* start *

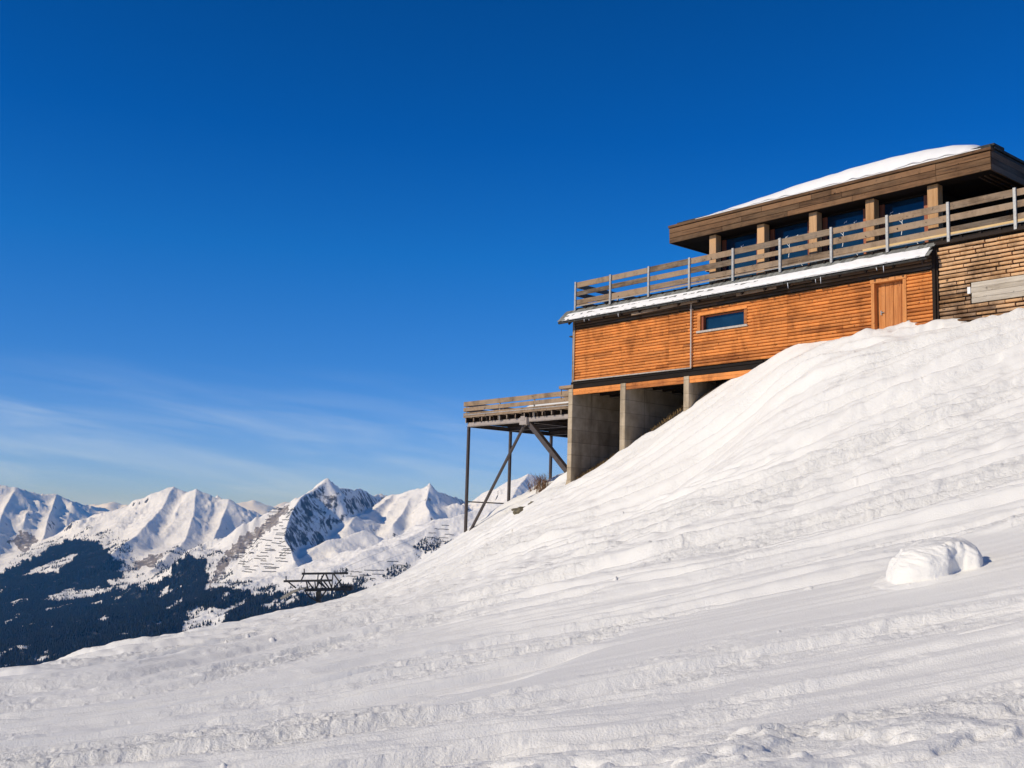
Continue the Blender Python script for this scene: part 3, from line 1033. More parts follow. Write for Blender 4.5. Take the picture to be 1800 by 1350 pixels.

* end *
* start *

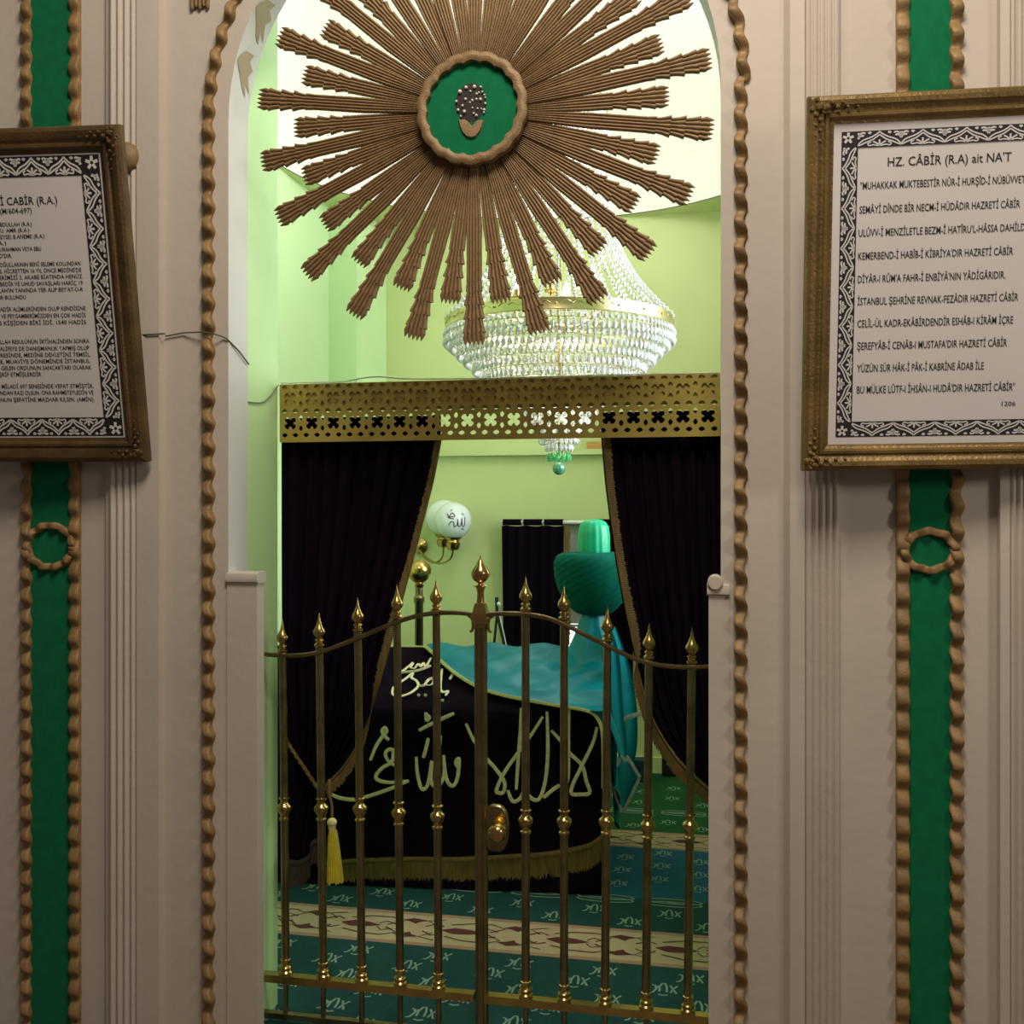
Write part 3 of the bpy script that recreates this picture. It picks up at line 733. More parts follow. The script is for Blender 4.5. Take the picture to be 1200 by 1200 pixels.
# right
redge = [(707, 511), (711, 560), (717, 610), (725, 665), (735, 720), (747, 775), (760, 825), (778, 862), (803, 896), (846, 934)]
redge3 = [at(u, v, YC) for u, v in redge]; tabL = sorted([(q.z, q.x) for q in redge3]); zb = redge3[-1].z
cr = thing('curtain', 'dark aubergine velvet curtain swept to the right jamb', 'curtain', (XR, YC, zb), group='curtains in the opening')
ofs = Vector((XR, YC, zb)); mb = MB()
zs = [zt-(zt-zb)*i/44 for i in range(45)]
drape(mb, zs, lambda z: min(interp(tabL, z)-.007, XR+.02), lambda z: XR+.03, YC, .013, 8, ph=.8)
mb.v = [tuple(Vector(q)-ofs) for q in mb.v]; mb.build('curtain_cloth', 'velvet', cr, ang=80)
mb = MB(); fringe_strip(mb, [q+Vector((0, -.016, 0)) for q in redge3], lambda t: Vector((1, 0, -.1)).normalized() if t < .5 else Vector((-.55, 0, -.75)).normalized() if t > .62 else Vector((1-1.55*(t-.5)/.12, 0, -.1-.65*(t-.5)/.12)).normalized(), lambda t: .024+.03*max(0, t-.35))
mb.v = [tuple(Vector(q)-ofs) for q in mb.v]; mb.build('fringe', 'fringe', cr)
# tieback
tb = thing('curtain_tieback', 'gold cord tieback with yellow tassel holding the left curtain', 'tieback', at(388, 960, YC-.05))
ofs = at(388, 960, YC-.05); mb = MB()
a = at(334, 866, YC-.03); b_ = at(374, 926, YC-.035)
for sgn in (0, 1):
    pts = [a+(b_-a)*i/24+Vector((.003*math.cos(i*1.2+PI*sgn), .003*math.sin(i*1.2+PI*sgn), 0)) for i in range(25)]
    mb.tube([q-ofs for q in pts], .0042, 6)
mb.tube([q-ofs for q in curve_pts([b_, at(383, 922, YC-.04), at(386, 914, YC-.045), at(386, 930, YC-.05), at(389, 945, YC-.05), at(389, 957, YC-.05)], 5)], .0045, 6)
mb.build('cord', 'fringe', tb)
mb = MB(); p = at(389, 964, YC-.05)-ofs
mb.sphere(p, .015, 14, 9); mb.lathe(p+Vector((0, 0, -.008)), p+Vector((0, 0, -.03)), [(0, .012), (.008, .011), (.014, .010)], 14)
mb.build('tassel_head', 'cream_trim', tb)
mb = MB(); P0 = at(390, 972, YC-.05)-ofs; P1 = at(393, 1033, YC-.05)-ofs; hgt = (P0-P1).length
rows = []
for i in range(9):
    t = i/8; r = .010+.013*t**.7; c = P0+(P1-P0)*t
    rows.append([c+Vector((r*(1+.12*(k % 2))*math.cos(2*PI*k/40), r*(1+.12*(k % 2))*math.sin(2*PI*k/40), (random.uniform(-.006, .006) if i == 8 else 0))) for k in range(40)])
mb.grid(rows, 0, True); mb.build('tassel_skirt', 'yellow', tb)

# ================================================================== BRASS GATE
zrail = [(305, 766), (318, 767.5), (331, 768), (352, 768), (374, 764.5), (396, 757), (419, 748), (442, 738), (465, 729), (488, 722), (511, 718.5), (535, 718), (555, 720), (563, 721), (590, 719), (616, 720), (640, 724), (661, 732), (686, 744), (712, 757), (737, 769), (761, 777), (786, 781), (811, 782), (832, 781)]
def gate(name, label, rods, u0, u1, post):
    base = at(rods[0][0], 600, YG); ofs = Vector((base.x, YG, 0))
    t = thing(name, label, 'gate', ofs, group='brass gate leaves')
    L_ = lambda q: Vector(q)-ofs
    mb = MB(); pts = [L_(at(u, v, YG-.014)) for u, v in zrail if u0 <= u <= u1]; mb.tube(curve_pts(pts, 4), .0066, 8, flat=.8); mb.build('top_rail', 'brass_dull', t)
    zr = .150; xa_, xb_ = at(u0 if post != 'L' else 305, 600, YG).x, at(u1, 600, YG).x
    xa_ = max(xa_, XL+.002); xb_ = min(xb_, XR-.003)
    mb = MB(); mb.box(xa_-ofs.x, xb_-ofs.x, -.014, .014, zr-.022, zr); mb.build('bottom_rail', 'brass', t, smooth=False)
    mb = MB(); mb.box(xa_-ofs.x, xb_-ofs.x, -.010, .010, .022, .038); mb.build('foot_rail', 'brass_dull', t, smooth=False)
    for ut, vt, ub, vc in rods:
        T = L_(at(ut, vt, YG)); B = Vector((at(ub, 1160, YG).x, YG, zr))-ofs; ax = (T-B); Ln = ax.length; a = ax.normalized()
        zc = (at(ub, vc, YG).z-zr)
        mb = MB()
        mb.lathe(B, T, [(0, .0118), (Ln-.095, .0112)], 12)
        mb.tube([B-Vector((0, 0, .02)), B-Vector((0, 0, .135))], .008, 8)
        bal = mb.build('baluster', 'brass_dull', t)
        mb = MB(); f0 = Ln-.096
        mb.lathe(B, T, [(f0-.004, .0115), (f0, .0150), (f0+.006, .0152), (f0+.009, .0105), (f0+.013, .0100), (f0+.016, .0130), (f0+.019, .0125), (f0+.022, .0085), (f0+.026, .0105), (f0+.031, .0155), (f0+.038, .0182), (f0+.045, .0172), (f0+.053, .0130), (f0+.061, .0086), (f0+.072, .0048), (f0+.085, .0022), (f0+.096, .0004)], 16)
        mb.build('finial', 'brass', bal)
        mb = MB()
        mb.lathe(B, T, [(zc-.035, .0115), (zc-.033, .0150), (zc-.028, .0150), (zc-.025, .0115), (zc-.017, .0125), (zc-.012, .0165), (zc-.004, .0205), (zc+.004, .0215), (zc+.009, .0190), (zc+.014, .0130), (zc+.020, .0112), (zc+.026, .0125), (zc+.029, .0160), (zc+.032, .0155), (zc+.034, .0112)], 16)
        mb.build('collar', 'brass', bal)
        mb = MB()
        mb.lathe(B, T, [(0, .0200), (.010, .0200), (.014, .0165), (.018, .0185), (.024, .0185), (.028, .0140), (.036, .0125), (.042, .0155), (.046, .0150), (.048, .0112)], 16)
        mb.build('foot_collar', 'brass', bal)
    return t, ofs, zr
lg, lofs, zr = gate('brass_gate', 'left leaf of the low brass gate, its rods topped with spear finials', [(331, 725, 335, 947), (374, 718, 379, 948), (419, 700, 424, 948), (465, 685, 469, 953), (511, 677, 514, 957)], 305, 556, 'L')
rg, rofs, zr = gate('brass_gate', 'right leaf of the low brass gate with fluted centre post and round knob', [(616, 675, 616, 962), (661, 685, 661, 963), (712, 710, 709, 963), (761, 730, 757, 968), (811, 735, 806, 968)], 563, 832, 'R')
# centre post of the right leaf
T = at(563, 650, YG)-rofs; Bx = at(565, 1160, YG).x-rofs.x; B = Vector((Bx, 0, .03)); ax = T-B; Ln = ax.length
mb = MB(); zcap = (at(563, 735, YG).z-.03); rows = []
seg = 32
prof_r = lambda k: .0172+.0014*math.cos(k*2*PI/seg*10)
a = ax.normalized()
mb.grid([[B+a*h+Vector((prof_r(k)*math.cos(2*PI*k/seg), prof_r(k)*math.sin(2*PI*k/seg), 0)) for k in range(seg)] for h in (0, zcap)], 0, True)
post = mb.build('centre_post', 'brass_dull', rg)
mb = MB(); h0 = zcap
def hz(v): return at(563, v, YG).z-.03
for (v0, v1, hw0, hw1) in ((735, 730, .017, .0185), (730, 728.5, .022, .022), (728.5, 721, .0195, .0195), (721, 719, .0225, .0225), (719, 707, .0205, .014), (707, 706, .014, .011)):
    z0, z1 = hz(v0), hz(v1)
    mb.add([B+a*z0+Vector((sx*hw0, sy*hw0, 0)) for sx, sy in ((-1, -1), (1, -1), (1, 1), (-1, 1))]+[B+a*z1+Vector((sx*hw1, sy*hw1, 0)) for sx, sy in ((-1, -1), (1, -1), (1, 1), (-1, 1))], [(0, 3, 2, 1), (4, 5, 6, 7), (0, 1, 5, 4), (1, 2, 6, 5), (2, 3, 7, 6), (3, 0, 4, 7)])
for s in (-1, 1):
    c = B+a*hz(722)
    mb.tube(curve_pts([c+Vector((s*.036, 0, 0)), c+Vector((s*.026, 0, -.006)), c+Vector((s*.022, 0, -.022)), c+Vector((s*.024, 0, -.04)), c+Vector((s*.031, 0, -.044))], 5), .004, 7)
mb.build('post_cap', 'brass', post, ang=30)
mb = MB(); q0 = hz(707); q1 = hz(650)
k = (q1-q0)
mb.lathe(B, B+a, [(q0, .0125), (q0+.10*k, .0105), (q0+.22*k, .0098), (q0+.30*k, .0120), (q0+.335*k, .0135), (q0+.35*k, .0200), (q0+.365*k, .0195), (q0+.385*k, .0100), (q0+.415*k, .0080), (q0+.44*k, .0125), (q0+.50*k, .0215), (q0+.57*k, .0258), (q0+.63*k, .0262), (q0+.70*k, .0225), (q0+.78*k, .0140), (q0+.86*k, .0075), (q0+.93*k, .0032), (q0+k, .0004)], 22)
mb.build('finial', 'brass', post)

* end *
* start *

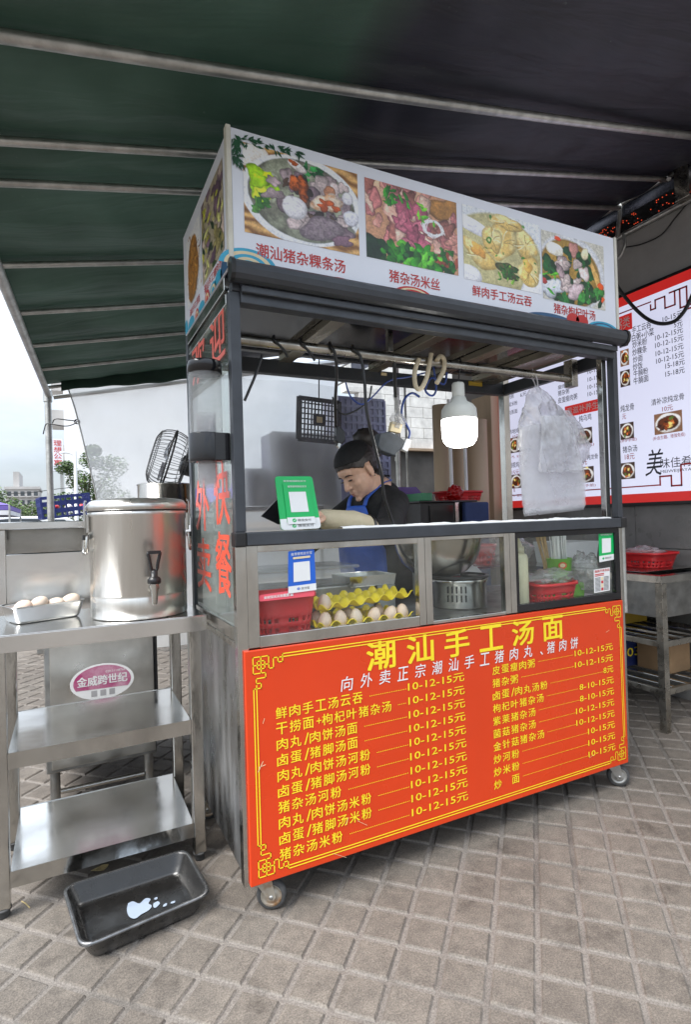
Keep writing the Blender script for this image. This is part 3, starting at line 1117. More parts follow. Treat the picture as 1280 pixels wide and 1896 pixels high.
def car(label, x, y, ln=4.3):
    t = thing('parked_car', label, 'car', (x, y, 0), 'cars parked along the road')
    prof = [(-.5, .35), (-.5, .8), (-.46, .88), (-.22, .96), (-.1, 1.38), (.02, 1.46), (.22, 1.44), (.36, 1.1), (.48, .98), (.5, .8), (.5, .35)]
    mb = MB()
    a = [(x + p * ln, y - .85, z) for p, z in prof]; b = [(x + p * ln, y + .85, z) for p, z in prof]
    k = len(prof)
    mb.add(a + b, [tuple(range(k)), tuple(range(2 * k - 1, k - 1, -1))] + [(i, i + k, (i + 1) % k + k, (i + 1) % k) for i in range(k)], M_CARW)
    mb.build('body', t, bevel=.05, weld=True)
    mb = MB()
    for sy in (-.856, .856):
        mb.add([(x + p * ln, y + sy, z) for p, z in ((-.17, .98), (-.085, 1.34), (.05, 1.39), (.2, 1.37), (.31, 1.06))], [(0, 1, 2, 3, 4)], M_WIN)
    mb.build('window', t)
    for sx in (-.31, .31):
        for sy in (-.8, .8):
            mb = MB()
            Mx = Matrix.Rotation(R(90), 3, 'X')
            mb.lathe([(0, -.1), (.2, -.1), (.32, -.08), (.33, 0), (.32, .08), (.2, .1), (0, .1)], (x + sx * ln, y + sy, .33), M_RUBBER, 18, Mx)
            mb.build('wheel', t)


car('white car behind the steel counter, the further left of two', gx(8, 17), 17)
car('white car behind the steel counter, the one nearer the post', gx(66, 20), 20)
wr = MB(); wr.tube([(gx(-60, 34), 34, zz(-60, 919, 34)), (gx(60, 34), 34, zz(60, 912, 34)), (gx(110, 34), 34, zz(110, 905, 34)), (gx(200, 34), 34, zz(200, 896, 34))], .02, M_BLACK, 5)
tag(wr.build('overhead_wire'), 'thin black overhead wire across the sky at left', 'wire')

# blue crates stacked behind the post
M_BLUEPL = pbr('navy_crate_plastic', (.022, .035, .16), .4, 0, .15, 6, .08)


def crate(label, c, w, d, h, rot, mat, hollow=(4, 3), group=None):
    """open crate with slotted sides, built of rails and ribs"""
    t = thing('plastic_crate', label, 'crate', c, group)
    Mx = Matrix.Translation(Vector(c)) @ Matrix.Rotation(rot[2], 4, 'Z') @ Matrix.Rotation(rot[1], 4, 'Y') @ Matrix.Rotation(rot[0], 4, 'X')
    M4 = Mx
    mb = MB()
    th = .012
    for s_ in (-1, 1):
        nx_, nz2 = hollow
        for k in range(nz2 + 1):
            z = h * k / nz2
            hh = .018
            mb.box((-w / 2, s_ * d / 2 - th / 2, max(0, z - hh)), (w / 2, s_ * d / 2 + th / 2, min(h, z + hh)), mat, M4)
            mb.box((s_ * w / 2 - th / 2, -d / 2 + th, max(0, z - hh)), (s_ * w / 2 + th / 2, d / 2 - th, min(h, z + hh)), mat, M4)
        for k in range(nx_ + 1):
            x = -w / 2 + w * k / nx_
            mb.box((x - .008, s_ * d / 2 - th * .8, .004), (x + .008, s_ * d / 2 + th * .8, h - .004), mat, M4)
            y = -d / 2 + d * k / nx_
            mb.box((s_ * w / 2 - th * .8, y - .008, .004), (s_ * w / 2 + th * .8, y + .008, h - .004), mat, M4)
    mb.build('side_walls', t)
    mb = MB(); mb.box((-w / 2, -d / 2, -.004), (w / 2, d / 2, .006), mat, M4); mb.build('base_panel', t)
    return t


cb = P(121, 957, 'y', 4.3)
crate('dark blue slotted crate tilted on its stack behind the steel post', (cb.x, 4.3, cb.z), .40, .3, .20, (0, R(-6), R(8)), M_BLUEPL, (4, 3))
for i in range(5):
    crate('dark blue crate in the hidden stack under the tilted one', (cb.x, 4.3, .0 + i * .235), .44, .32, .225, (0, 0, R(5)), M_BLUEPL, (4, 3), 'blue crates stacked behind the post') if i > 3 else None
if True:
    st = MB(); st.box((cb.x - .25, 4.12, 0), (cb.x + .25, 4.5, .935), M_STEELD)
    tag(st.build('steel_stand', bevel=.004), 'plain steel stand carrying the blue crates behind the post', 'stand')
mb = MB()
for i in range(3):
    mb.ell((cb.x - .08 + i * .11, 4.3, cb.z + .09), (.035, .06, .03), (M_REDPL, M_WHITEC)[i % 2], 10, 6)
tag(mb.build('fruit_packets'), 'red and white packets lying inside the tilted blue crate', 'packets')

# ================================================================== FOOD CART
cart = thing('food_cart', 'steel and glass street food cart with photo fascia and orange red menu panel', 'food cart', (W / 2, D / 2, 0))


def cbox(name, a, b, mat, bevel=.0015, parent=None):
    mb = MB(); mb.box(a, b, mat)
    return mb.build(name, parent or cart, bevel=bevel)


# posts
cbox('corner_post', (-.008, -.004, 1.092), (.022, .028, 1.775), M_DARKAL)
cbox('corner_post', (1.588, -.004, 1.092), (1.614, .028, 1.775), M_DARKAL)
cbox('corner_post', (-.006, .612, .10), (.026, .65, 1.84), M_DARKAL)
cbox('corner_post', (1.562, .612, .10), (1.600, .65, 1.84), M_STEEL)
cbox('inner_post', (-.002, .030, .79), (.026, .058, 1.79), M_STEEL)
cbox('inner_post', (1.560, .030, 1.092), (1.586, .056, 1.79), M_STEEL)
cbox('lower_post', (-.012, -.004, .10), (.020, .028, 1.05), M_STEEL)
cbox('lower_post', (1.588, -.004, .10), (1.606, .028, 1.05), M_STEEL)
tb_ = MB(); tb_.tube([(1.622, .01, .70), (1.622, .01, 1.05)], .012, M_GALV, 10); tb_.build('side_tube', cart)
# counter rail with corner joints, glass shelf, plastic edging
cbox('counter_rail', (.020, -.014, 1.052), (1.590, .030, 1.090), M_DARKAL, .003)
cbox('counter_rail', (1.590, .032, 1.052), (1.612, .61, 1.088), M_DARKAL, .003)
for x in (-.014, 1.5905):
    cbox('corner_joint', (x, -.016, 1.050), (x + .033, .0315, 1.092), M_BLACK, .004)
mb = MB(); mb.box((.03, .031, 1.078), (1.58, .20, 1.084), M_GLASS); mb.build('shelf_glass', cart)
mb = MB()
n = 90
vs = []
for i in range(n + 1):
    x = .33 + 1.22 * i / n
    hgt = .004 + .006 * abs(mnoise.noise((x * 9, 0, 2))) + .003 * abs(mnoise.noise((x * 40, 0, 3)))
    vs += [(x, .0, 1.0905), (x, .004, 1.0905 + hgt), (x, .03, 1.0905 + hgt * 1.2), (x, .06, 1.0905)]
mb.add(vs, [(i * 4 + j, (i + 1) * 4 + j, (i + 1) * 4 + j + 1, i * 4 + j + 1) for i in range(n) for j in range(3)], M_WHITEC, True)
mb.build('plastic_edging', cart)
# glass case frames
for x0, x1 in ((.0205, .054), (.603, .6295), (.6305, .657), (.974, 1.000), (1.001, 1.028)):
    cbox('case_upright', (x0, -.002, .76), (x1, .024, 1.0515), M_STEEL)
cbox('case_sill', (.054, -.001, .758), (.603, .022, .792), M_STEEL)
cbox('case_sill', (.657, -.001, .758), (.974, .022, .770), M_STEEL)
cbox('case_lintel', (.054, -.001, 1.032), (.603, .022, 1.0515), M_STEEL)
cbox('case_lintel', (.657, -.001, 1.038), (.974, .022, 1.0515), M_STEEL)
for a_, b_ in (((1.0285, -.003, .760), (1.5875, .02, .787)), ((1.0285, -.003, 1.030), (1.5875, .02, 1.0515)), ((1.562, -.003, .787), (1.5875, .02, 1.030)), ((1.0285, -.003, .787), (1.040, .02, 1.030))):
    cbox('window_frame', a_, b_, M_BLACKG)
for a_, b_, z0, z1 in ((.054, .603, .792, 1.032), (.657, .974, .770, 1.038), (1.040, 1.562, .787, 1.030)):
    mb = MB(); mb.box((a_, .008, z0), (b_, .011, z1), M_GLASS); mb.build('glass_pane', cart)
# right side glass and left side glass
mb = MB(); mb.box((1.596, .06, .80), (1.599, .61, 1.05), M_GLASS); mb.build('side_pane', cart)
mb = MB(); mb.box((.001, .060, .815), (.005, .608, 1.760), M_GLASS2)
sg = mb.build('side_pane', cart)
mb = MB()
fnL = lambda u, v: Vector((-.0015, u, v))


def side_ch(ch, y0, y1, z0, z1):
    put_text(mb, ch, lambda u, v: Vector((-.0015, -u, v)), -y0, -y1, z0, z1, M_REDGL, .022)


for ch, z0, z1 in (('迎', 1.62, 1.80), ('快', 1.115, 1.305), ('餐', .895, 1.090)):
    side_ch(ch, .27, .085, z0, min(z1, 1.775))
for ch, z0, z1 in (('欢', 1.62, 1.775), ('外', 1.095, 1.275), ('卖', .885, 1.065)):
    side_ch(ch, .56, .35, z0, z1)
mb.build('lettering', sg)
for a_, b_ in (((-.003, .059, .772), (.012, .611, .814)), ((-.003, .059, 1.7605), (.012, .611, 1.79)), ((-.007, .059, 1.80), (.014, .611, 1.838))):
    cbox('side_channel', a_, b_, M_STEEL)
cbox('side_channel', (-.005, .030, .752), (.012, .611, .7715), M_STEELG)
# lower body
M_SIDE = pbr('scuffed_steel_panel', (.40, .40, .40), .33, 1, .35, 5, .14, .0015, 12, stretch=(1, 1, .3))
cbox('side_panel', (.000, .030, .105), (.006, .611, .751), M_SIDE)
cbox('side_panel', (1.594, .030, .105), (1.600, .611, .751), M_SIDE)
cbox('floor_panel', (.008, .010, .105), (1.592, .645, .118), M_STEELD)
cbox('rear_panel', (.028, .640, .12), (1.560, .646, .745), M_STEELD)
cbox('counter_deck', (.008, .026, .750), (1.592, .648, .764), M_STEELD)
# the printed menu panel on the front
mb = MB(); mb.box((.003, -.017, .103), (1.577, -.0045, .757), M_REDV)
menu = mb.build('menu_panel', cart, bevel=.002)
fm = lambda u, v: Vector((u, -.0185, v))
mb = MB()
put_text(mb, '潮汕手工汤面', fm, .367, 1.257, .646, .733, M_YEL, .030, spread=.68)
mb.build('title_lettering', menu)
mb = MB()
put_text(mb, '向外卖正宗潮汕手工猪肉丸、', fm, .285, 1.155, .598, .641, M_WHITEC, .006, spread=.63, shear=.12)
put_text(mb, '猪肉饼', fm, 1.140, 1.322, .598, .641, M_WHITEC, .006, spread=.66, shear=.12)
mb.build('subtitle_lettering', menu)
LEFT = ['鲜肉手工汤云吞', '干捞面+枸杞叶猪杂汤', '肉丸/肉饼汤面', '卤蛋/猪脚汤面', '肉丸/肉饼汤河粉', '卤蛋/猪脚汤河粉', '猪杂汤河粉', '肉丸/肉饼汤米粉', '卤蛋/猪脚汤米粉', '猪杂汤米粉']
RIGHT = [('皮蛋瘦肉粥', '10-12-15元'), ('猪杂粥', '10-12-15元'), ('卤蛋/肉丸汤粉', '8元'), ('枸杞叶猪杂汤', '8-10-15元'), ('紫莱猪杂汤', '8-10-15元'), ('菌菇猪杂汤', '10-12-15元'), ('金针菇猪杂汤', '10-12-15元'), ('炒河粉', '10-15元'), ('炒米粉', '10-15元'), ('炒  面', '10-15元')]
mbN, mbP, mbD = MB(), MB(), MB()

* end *

Look for "picture" and pull out every line that has it.

Reply to the exercise =
Continue the Blender Python script for this scene: part 3, from line 1033. More parts follow. Write for Blender 4.5. Take the picture to be 1800 by 1350 pixels.
Write part 3 of the bpy script that recreates this picture. It picks up at line 733. More parts follow. The script is for Blender 4.5. Take the picture to be 1200 by 1200 pixels.
Keep writing the Blender script for this image. This is part 3, starting at line 1117. More parts follow. Treat the picture as 1280 pixels wide and 1896 pixels high.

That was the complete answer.